_DESCRIPTION OF THE TASK_
Gather up all lines that carry the word "scene".

_DATASET EXCERPT_
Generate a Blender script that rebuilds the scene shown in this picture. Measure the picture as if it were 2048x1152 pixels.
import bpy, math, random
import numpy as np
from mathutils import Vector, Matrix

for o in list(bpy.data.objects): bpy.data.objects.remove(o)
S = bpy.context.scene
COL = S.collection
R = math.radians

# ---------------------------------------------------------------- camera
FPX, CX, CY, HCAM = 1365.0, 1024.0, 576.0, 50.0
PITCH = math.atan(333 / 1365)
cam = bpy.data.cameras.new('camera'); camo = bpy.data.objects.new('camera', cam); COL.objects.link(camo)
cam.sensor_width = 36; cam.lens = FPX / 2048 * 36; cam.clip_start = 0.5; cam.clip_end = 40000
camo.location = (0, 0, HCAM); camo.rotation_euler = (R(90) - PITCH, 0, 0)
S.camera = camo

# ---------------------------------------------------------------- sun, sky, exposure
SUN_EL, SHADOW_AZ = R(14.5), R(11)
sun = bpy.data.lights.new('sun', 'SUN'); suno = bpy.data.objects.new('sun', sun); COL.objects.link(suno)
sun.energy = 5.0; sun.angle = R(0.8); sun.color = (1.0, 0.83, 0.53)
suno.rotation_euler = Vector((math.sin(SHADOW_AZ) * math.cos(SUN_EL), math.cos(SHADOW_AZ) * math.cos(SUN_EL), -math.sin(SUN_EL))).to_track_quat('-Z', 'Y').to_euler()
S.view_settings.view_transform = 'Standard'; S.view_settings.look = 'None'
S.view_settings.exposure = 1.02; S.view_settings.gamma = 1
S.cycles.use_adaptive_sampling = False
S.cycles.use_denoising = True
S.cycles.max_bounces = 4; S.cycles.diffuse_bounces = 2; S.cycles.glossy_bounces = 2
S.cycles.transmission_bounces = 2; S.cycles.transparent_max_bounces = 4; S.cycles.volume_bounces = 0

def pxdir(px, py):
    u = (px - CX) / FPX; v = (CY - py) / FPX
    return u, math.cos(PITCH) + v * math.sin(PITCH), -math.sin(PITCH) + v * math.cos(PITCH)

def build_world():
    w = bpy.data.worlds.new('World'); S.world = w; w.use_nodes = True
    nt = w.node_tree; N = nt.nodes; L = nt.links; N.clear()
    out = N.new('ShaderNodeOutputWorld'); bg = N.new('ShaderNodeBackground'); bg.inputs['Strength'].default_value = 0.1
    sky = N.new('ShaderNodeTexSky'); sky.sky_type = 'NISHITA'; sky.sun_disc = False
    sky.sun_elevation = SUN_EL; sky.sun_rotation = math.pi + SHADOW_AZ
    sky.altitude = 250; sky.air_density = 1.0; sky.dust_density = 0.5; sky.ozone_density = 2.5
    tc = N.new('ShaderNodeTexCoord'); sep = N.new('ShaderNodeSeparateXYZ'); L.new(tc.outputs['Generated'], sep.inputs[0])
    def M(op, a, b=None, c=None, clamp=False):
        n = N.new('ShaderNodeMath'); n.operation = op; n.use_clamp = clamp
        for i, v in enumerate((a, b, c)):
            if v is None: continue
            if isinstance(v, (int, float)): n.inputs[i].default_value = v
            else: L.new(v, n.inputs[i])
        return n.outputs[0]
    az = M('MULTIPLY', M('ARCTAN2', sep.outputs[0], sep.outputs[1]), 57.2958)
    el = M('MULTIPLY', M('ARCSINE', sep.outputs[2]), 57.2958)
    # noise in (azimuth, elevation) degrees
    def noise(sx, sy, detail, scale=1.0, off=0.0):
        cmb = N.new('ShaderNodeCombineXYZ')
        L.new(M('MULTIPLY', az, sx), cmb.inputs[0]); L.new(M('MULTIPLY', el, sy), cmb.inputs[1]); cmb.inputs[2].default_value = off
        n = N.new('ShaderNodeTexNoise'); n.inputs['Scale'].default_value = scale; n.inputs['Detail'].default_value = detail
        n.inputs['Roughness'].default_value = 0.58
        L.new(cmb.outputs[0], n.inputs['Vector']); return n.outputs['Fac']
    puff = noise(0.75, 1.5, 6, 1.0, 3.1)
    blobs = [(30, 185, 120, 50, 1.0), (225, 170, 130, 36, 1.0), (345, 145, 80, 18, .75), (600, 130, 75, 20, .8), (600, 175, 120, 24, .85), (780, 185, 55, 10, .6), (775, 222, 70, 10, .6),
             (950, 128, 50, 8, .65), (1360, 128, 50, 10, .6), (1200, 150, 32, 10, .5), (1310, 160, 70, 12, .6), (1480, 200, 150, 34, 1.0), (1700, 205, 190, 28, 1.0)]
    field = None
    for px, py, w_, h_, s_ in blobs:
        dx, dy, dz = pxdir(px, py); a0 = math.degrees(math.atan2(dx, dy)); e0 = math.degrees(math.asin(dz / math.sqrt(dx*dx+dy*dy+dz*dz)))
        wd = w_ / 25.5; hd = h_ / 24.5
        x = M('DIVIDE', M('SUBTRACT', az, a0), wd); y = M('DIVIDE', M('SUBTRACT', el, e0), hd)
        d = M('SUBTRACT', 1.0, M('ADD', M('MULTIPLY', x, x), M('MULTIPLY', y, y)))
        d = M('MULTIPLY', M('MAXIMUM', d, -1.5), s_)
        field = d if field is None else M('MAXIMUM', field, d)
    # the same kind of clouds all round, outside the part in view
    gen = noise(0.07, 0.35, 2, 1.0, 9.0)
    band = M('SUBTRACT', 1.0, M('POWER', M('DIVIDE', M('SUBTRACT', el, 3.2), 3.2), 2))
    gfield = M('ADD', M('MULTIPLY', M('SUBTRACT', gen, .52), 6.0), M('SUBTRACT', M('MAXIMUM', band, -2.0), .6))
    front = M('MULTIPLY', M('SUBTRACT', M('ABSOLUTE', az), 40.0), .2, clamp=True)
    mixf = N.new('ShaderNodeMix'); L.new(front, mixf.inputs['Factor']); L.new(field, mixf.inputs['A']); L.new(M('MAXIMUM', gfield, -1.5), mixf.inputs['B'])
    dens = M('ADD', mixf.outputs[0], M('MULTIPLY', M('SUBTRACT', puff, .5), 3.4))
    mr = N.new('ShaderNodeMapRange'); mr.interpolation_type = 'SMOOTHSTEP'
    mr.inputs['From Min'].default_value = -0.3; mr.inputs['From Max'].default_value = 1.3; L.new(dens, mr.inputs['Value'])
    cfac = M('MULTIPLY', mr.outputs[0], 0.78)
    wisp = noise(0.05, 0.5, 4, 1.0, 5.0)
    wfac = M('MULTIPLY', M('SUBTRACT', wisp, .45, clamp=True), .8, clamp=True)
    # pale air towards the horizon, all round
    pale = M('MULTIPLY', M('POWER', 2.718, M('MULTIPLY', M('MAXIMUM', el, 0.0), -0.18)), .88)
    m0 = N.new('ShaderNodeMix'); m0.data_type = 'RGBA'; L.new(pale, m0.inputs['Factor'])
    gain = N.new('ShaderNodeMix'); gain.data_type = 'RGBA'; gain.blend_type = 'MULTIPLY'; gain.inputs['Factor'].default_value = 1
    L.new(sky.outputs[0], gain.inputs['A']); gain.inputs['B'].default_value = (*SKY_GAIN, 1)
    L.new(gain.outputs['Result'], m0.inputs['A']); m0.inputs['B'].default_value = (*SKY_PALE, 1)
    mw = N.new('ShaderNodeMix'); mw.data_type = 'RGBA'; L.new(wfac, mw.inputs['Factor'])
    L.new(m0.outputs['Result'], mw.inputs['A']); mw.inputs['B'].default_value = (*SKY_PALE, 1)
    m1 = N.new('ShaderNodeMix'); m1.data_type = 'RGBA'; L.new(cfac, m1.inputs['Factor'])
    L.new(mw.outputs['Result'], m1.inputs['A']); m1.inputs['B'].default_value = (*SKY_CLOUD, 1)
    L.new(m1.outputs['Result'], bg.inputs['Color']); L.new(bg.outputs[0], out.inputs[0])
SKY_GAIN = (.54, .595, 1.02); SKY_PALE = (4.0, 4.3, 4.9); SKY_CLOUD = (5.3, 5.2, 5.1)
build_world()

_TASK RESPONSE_
Generate a Blender script that rebuilds the scene shown in this picture. Measure the picture as if it were 2048x1152 pixels.
S = bpy.context.scene